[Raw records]

▶

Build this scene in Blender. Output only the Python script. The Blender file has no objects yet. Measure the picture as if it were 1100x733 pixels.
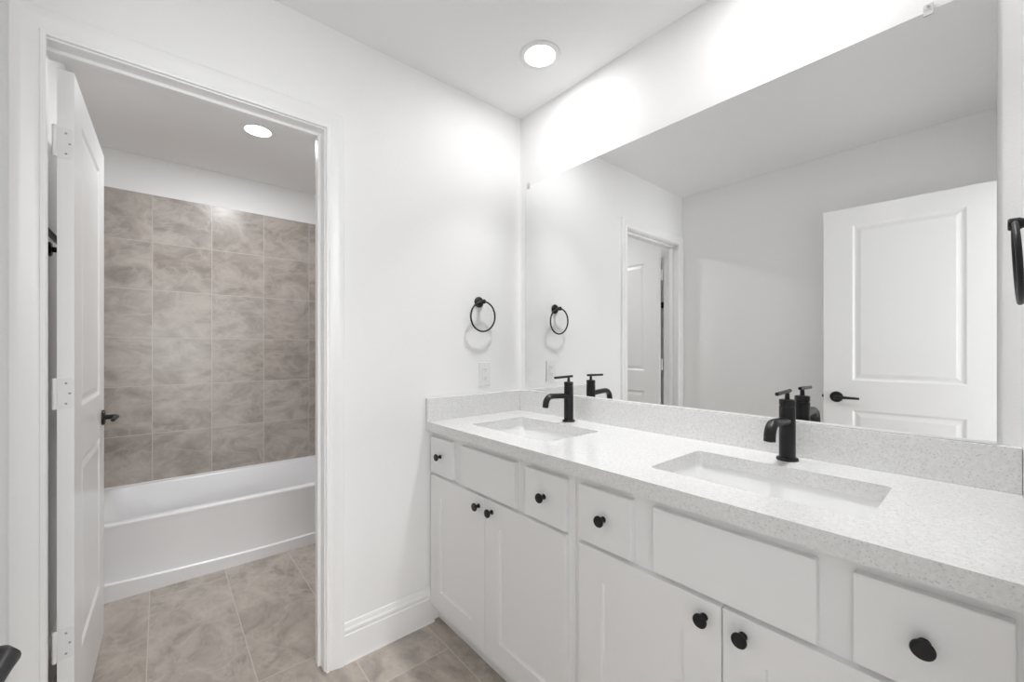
import bpy, bmesh, math, random
from mathutils import Vector, Matrix

S = bpy.context.scene
COL = S.collection
PI = math.pi

# ------------------------------------------------------------------ camera
cam = bpy.data.cameras.new('camera')
cam.sensor_width = 36.0
cam.lens = 442.0 / 1100.0 * 36.0
cam.shift_y = 8.0 / 1100.0
cam.clip_start = 0.01
cam_o = bpy.data.objects.new('camera', cam)
COL.objects.link(cam_o)
cam_o.location = (1.636, -1.460, 1.22)
cam_o.rotation_euler = (PI / 2, 0, math.radians(49.425))
S.camera = cam_o

# ------------------------------------------------------------------ light and exposure
S.view_settings.view_transform = 'Standard'
S.view_settings.look = 'None'
S.view_settings.gamma = 1.0
S.view_settings.use_curve_mapping = False
S.view_settings.exposure = 0.07

LAMP_W = 2.25             # watts of each recessed lamp over the vanity
LAMP_TUB = 10.2          # watts of the recessed lamp by the bathtub
LAMP_TUB_DOWN = 0.9
LAMP_DOWN = 2.3          # watts of their narrower downward beam
DAY_FILL = 94.0              # watts of the fill light added at the invented bedroom window

world = bpy.data.worlds.new('world')
S.world = world
world.use_nodes = True
wb = world.node_tree.nodes['Background']
wb.inputs['Color'].default_value = (1.0, 1.0, 1.0, 1)
wb.inputs['Strength'].default_value = 0.6

S.cycles.max_bounces = 24
S.cycles.diffuse_bounces = 20
S.cycles.glossy_bounces = 8
S.cycles.caustics_reflective = False
S.cycles.caustics_refractive = False
S.cycles.sample_clamp_indirect = 4.0
S.cycles.use_denoising = True


# ------------------------------------------------------------------ materials
def new_mat(name):
    m = bpy.data.materials.new(name)
    m.use_nodes = True
    nt = m.node_tree
    return m, nt, nt.nodes['Principled BSDF']


def node(nt, typ, **kw):
    n = nt.nodes.new(typ)
    for k, v in kw.items():
        setattr(n, k, v)
    return n


def paint(name, col, rough, bump=0.0, scale=250.0, spec=0.5):
    m, nt, b = new_mat(name)
    b.inputs['Base Color'].default_value = (*col, 1)
    b.inputs['Roughness'].default_value = rough
    b.inputs['Specular IOR Level'].default_value = spec
    if bump:
        tc = node(nt, 'ShaderNodeTexCoord')
        nz = node(nt, 'ShaderNodeTexNoise')
        nz.inputs['Scale'].default_value = scale
        nz.inputs['Detail'].default_value = 2.0
        bp = node(nt, 'ShaderNodeBump')
        bp.inputs['Strength'].default_value = bump
        bp.inputs['Distance'].default_value = 0.002
        nt.links.new(tc.outputs['Object'], nz.inputs['Vector'])
        nt.links.new(nz.outputs['Fac'], bp.inputs['Height'])
        nt.links.new(bp.outputs['Normal'], b.inputs['Normal'])
    return m


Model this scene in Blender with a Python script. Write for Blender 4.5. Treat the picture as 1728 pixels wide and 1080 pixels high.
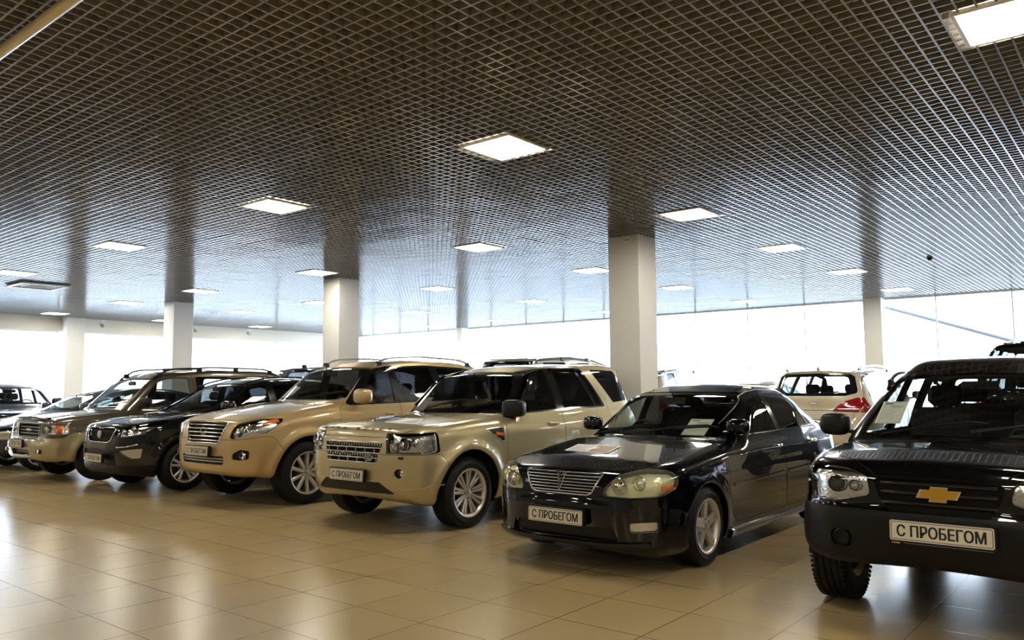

◀

**Directions:** Copy out each line in the preceding records that contains "scene".

**Exercise solution:**
Build this scene in Blender. Output only the Python script. The Blender file has no objects yet. Measure the picture as if it were 1100x733 pixels.
S = bpy.context.scene
Model this scene in Blender with a Python script. Write for Blender 4.5. Treat the picture as 1728 pixels wide and 1080 pixels high.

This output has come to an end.